Was ist unter dem Begriff des „Gliedes“ im Sinne des § 226 I Nr. 2 StGB zu verstehen?

Überblick

Vorliegend wird um die Definition des Körpergliedes im Sinne des § 226 I Nr. 2 StGB gestritten.

Die Auffassungen und ihre Argumente

1. Ansicht - „Glied“ iSd. § 226 I Nr. 2 StGB ist ein Körperteil, der durch ein Gelenk mit dem Rumpf oder einem anderen Körperteil verbunden ist.1

Gemeint sind folglich Beine, Füße, Zehen, Knie, Arme, Hände, Finger und Fingerglieder

Argumente für diese Ansicht

Wortlaut und Sinngehalt

Bereits die Grenzen des Wortlautes und des Sinngehalts des Begriffs „Glied“ erfordern eine solche Auslegung.2

Verletzung von Organen bereits in § 226 I Nr. 1 und Nr. 3 StGB enthalten

Inwieweit die Beeinträchtigung von Organen strafbar sein soll, wird in § 226 I Nr. 1 und Nr. 3 StGB abschließend geregelt. Dies darf nicht durch Anwendung der Nr. 2 unterlaufen werden.3


Argumente gegen diese Ansicht

Vgl. Argumente der dritten Auffassung

2. Ansicht - Nach dieser Auffassung erfordert der Begriff des Gliedes iSd. § 226 I Nr. 2 StGB, dass das Körperteil eine in sich abgeschlossene Existenz mit besonderer Funktion im Gesamtorganismus hat. Allerdings wird auf das Erfordernis der Verbindung durch ein Gelenk verzichtet.4

Somit werden zudem auch Nasen, Ohren und die äußerlichen Genitalien erfasst.

Argumente gegen diese Ansicht

Wortlaut steht entgegen

Grenze des Wortlautes „Glied“ wird durch den Verzicht auf die Verbindung mit einem Glied überschritten.5

Ohren, Nase und und Genitalien unterliegen dann Nr. 1 oder Nr. 3 6

3. Ansicht - Der Begriff des Gliedes iSd. § 226 I Nr. 2 StGB wird nicht auf äußere Körperteile beschränkt.7
Somit werden unter den Begriff des Gliedes auch innere Organe subsumiert.

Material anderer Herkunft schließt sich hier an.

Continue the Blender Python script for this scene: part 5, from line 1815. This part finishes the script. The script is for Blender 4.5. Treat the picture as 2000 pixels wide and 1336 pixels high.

Argumente für diese Ansicht

Bei einer teleologischen Auslegung kann es keinen Unterschied zwischen äußeren Körperteilen und inneren Organen geben

Hinsichtlich der Schwere des Verlustes fallen innere Organe genauso ins Gewicht.8

Ein Organ ist ein Körperteil und kann daher auch als Körperglied umschrieben werden 9


Argumente gegen diese Ansicht

Wortlaut und Sinngehalt

Würde man ein inneres Organ als „Glied“ bezeichnen, würde dies die Grenze einer zulässigen Wortlautauslegung überschreiten.10

§ 226 StGB ist abschließend

§ 226 ist abschließend und regelt die Strafbarkeit bei Verlust von Körperteilen in den einschlägigen Fällen ebenfalls abschließend.11 So bei Geschlechtsorganen und bestimmten Sinnesorganen.

  • 1. Lackner/Kühl, § 226, Rn. 3, Aufl. 28.; Schönke/Schröder/Stree/Sternberg-Lieben, StGB. § 226, Rn. 2, Aufl. 29.; MüKo/Hardtung, § 226, Rn. 26, Aufl. 2..; NK/Neumann, § 226, Rn. 26, Aufl. 3.
  • 2. MüKo/Hardtung, § 226, Rn. 26, Aufl. 2.
  • 3. BGHSt 28, 100 (102).; MüKo/Hardtung, § 226, Rn. 26, Aufl. 2.
  • 4. Gössel/Dölling, BT I, § 13, Rn. 61.
  • 5. NK/Neumann, § 226, Rn. 26, Aufl. 3.
  • 6. Schönke/Schröder/Stree/Sternberg-Lieben, § 226, Rn. 2, Aufl. 29.
  • 7. Rengier, BT II, § 15, Rn. 9, Aufl. 13.; Eisele, BT I, Rn. 334, Aufl. 1.
  • 8. Eisele, BT I, Rn. 334, Aufl. 1.; Rengier, BT II, § 15, Rn. 9, Aufl. 13.
  • 9. Rengier, BT II, § 15, Rn. 8, Aufl. 13.
  • 10. BGHSt 28, 100 (102).; Schönke/Schröder/Stree/Sternberg-Lieben, § 226, Rn. 2, Aufl. 29.
  • 11. BGHSt 28, 100 (102).; Schönke/Schröder/Stree/Sternberg-Lieben, § 226, Rn. 2, Aufl. 29.